▸ **Short problem**
Copy out the listing that follows exactly, dropping every picture.

▸ **Provided data**
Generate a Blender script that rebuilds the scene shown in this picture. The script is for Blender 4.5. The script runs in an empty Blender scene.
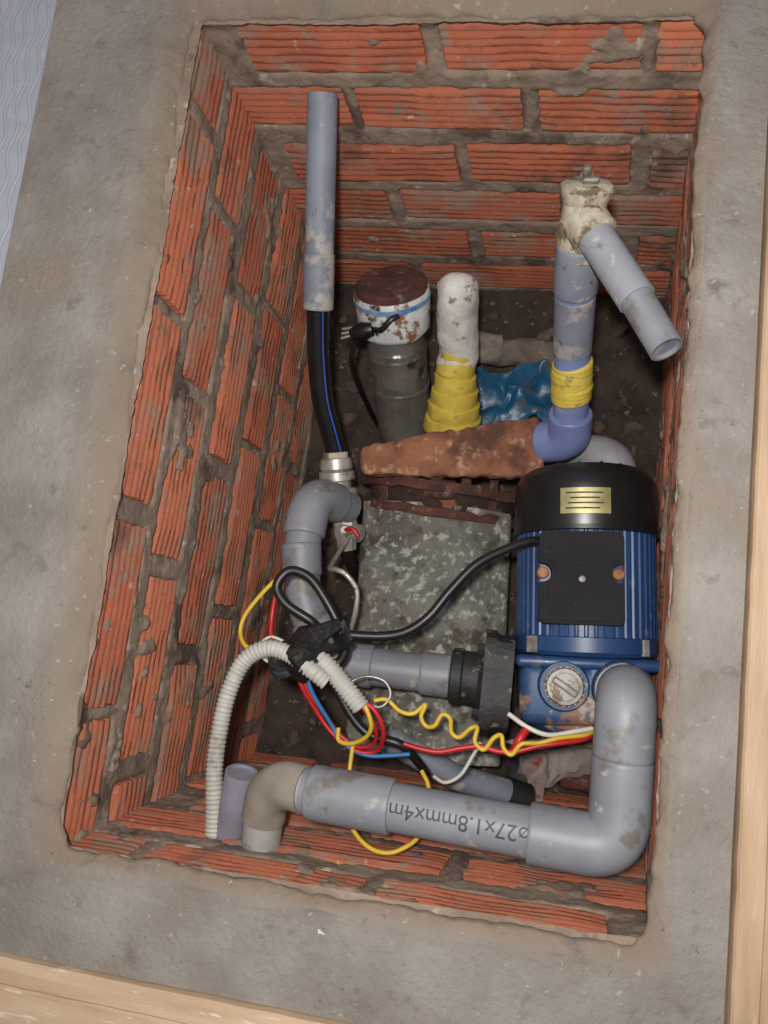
import bpy, bmesh, math, random
from mathutils import Vector, Matrix, noise
random.seed(7)
V=Vector
SC=bpy.context.scene
def lin(c):
    c=c/255.0
    return c/12.92 if c<=0.04045 else ((c+0.055)/1.055)**2.4
def C(r,g,b): return (lin(r),lin(g),lin(b),1)
# ------------------------------------------------------------------ materials
def mat(name,c1,c2=None,scale=30,rough=.5,metal=0,bump=0,bscale=None,spots=None,lo=.35,hi=.65,spots2=None,coat=0,stretch=None,sw=.06,trans=0,spec=None):
    m=bpy.data.materials.new(name);m.use_nodes=True;nt=m.node_tree;N=nt.nodes;Lk=nt.links
    b=N['Principled BSDF'];b.inputs['Roughness'].default_value=rough;b.inputs['Metallic'].default_value=metal
    if trans:b.inputs['Transmission Weight'].default_value=trans
    if coat:b.inputs['Coat Weight'].default_value=coat
    if spec is not None:b.inputs['Specular IOR Level'].default_value=spec
    tc=N.new('ShaderNodeTexCoord');co=tc.outputs['Object']
    if stretch:
        mp=N.new('ShaderNodeMapping');mp.inputs['Scale'].default_value=stretch;Lk.new(co,mp.inputs['Vector']);co=mp.outputs[0]
    def ns(s,d=6):
        n=N.new('ShaderNodeTexNoise');n.inputs['Scale'].default_value=s;n.inputs['Detail'].default_value=d;n.inputs['Roughness'].default_value=.6
        Lk.new(co,n.inputs['Vector']);return n.outputs['Fac']
    def ramp(src,a,bb):
        r=N.new('ShaderNodeMapRange');r.inputs['From Min'].default_value=a;r.inputs['From Max'].default_value=bb;Lk.new(src,r.inputs['Value']);return r.outputs[0]
    def mix(f,A,B):
        x=N.new('ShaderNodeMix');x.data_type='RGBA';Lk.new(f,x.inputs[0])
        for i,q in ((6,A),(7,B)):
            if isinstance(q,tuple):x.inputs[i].default_value=q
            else:Lk.new(q,x.inputs[i])
        return x.outputs[2]
    col=mix(ramp(ns(scale),lo,hi),c1,c2 or c1)
    for k,sp in enumerate((spots,spots2)):
        if sp:
            sc,th,cc=sp
            col=mix(ramp(ns(sc+k*3.3),th,th+sw),col,cc)
    Lk.new(col,b.inputs['Base Color'])
    if bump:
        bp=N.new('ShaderNodeBump');bp.inputs['Strength'].default_value=bump;bp.inputs['Distance'].default_value=.004
        Lk.new(ns(bscale or scale*3),bp.inputs['Height']);Lk.new(bp.outputs[0],b.inputs['Normal'])
    return m
def attr_mat(name,base1,base2,tintA,tintB,attr,scale,rough,bump,smear=None,bscale=None):
    """two noise-mixed colours, blended by a per-vertex attribute with tint colours"""
    m=mat(name,base1,base2,scale=scale,rough=rough,bump=bump,bscale=bscale)
    nt=m.node_tree;N=nt.nodes;Lk=nt.links;b=N['Principled BSDF']
    src=b.inputs['Base Color'].links[0].from_socket
    at=N.new('ShaderNodeAttribute');at.attribute_name=attr
    tc=N.new('ShaderNodeTexCoord')
    n=N.new('ShaderNodeTexNoise');n.inputs['Scale'].default_value=scale*.7;n.inputs['Detail'].default_value=5;Lk.new(tc.outputs['Object'],n.inputs['Vector'])
    t=N.new('ShaderNodeMix');t.data_type='RGBA';Lk.new(n.outputs['Fac'],t.inputs[0]);t.inputs[6].default_value=tintA;t.inputs[7].default_value=tintB
    x=N.new('ShaderNodeMix');x.data_type='RGBA';Lk.new(at.outputs['Fac'],x.inputs[0]);Lk.new(src,x.inputs[6]);Lk.new(t.outputs[2],x.inputs[7])
    out=x.outputs[2]
    for s in (smear or []):
        sc,th,wd,cc=s
        n=N.new('ShaderNodeTexNoise');n.inputs['Scale'].default_value=sc;n.inputs['Detail'].default_value=8;n.inputs['Roughness'].default_value=.65;Lk.new(tc.outputs['Object'],n.inputs['Vector'])
        r=N.new('ShaderNodeMapRange');r.inputs['From Min'].default_value=th;r.inputs['From Max'].default_value=th+wd;Lk.new(n.outputs['Fac'],r.inputs['Value'])
        y=N.new('ShaderNodeMix');y.data_type='RGBA';Lk.new(r.outputs[0],y.inputs[0]);Lk.new(out,y.inputs[6]);y.inputs[7].default_value=cc;out=y.outputs[2]
    Lk.new(out,b.inputs['Base Color'])
    return m
M_mortar=mat('mortar',C(150,132,117),C(120,104,91),scale=22,rough=.95,bump=.4,bscale=200,spots=(60,.60,C(170,158,144)),spots2=(9,.57,C(96,81,71)))
M_brick=attr_mat('clay_brick',C(172,94,68),C(138,78,60),C(196,120,88),C(174,98,72),'tint',14,.9,.35,bscale=110,
   smear=[(14,.51,.14,C(146,120,104)),(70,.63,.08,C(184,164,148)),(8,.57,.14,C(94,69,58)),(34,.59,.07,C(134,117,104)),(130,.61,.08,C(126,80,63))])
M_conc=attr_mat('concrete',C(144,138,131),C(120,113,106),C(116,101,88),C(138,123,109),'band',12,.92,.6,bscale=150,
   smear=[(30,.58,.10,C(110,102,94)),(55,.70,.02,C(196,192,184)),(6,.54,.14,C(134,122,109)),(120,.62,.07,C(160,153,145)),(14,.66,.03,C(92,84,76)),(200,.64,.05,C(100,93,86))])
M_dirt=mat('pit_dirt',C(72,59,50),C(42,34,29),scale=22,rough=.95,bump=.8,bscale=120,spots=(70,.62,C(116,105,95)))
M_wood=mat('pale_wood',C(196,170,142),C(178,150,122),scale=10,rough=.55,bump=.15,bscale=60,spots=(30,.61,C(214,200,180)),stretch=(1,8,1))
M_wood2=mat('pale_wood_side',C(186,158,130),C(166,138,110),scale=10,rough=.55,bump=.15,bscale=60,spots=(38,.66,C(204,184,160)),stretch=(8,1,1))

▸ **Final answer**
Generate a Blender script that rebuilds the scene shown in this picture. The script is for Blender 4.5. The script runs in an empty Blender scene.
import bpy, bmesh, math, random
from mathutils import Vector, Matrix, noise
random.seed(7)
V=Vector
SC=bpy.context.scene
def lin(c):
    c=c/255.0
    return c/12.92 if c<=0.04045 else ((c+0.055)/1.055)**2.4
def C(r,g,b): return (lin(r),lin(g),lin(b),1)
# ------------------------------------------------------------------ materials
def mat(name,c1,c2=None,scale=30,rough=.5,metal=0,bump=0,bscale=None,spots=None,lo=.35,hi=.65,spots2=None,coat=0,stretch=None,sw=.06,trans=0,spec=None):
    m=bpy.data.materials.new(name);m.use_nodes=True;nt=m.node_tree;N=nt.nodes;Lk=nt.links
    b=N['Principled BSDF'];b.inputs['Roughness'].default_value=rough;b.inputs['Metallic'].default_value=metal
    if trans:b.inputs['Transmission Weight'].default_value=trans
    if coat:b.inputs['Coat Weight'].default_value=coat
    if spec is not None:b.inputs['Specular IOR Level'].default_value=spec
    tc=N.new('ShaderNodeTexCoord');co=tc.outputs['Object']
    if stretch:
        mp=N.new('ShaderNodeMapping');mp.inputs['Scale'].default_value=stretch;Lk.new(co,mp.inputs['Vector']);co=mp.outputs[0]
    def ns(s,d=6):
        n=N.new('ShaderNodeTexNoise');n.inputs['Scale'].default_value=s;n.inputs['Detail'].default_value=d;n.inputs['Roughness'].default_value=.6
        Lk.new(co,n.inputs['Vector']);return n.outputs['Fac']
    def ramp(src,a,bb):
        r=N.new('ShaderNodeMapRange');r.inputs['From Min'].default_value=a;r.inputs['From Max'].default_value=bb;Lk.new(src,r.inputs['Value']);return r.outputs[0]
    def mix(f,A,B):
        x=N.new('ShaderNodeMix');x.data_type='RGBA';Lk.new(f,x.inputs[0])
        for i,q in ((6,A),(7,B)):
            if isinstance(q,tuple):x.inputs[i].default_value=q
            else:Lk.new(q,x.inputs[i])
        return x.outputs[2]
    col=mix(ramp(ns(scale),lo,hi),c1,c2 or c1)
    for k,sp in enumerate((spots,spots2)):
        if sp:
            sc,th,cc=sp
            col=mix(ramp(ns(sc+k*3.3),th,th+sw),col,cc)
    Lk.new(col,b.inputs['Base Color'])
    if bump:
        bp=N.new('ShaderNodeBump');bp.inputs['Strength'].default_value=bump;bp.inputs['Distance'].default_value=.004
        Lk.new(ns(bscale or scale*3),bp.inputs['Height']);Lk.new(bp.outputs[0],b.inputs['Normal'])
    return m
def attr_mat(name,base1,base2,tintA,tintB,attr,scale,rough,bump,smear=None,bscale=None):
    """two noise-mixed colours, blended by a per-vertex attribute with tint colours"""
    m=mat(name,base1,base2,scale=scale,rough=rough,bump=bump,bscale=bscale)
    nt=m.node_tree;N=nt.nodes;Lk=nt.links;b=N['Principled BSDF']
    src=b.inputs['Base Color'].links[0].from_socket
    at=N.new('ShaderNodeAttribute');at.attribute_name=attr
    tc=N.new('ShaderNodeTexCoord')
    n=N.new('ShaderNodeTexNoise');n.inputs['Scale'].default_value=scale*.7;n.inputs['Detail'].default_value=5;Lk.new(tc.outputs['Object'],n.inputs['Vector'])
    t=N.new('ShaderNodeMix');t.data_type='RGBA';Lk.new(n.outputs['Fac'],t.inputs[0]);t.inputs[6].default_value=tintA;t.inputs[7].default_value=tintB
    x=N.new('ShaderNodeMix');x.data_type='RGBA';Lk.new(at.outputs['Fac'],x.inputs[0]);Lk.new(src,x.inputs[6]);Lk.new(t.outputs[2],x.inputs[7])
    out=x.outputs[2]
    for s in (smear or []):
        sc,th,wd,cc=s
        n=N.new('ShaderNodeTexNoise');n.inputs['Scale'].default_value=sc;n.inputs['Detail'].default_value=8;n.inputs['Roughness'].default_value=.65;Lk.new(tc.outputs['Object'],n.inputs['Vector'])
        r=N.new('ShaderNodeMapRange');r.inputs['From Min'].default_value=th;r.inputs['From Max'].default_value=th+wd;Lk.new(n.outputs['Fac'],r.inputs['Value'])
        y=N.new('ShaderNodeMix');y.data_type='RGBA';Lk.new(r.outputs[0],y.inputs[0]);Lk.new(out,y.inputs[6]);y.inputs[7].default_value=cc;out=y.outputs[2]
    Lk.new(out,b.inputs['Base Color'])
    return m
M_mortar=mat('mortar',C(150,132,117),C(120,104,91),scale=22,rough=.95,bump=.4,bscale=200,spots=(60,.60,C(170,158,144)),spots2=(9,.57,C(96,81,71)))
M_brick=attr_mat('clay_brick',C(172,94,68),C(138,78,60),C(196,120,88),C(174,98,72),'tint',14,.9,.35,bscale=110,
   smear=[(14,.51,.14,C(146,120,104)),(70,.63,.08,C(184,164,148)),(8,.57,.14,C(94,69,58)),(34,.59,.07,C(134,117,104)),(130,.61,.08,C(126,80,63))])
M_conc=attr_mat('concrete',C(144,138,131),C(120,113,106),C(116,101,88),C(138,123,109),'band',12,.92,.6,bscale=150,
   smear=[(30,.58,.10,C(110,102,94)),(55,.70,.02,C(196,192,184)),(6,.54,.14,C(134,122,109)),(120,.62,.07,C(160,153,145)),(14,.66,.03,C(92,84,76)),(200,.64,.05,C(100,93,86))])
M_dirt=mat('pit_dirt',C(72,59,50),C(42,34,29),scale=22,rough=.95,bump=.8,bscale=120,spots=(70,.62,C(116,105,95)))
M_wood=mat('pale_wood',C(196,170,142),C(178,150,122),scale=10,rough=.55,bump=.15,bscale=60,spots=(30,.61,C(214,200,180)),stretch=(1,8,1))
M_wood2=mat('pale_wood_side',C(186,158,130),C(166,138,110),scale=10,rough=.55,bump=.15,bscale=60,spots=(38,.66,C(204,184,160)),stretch=(8,1,1))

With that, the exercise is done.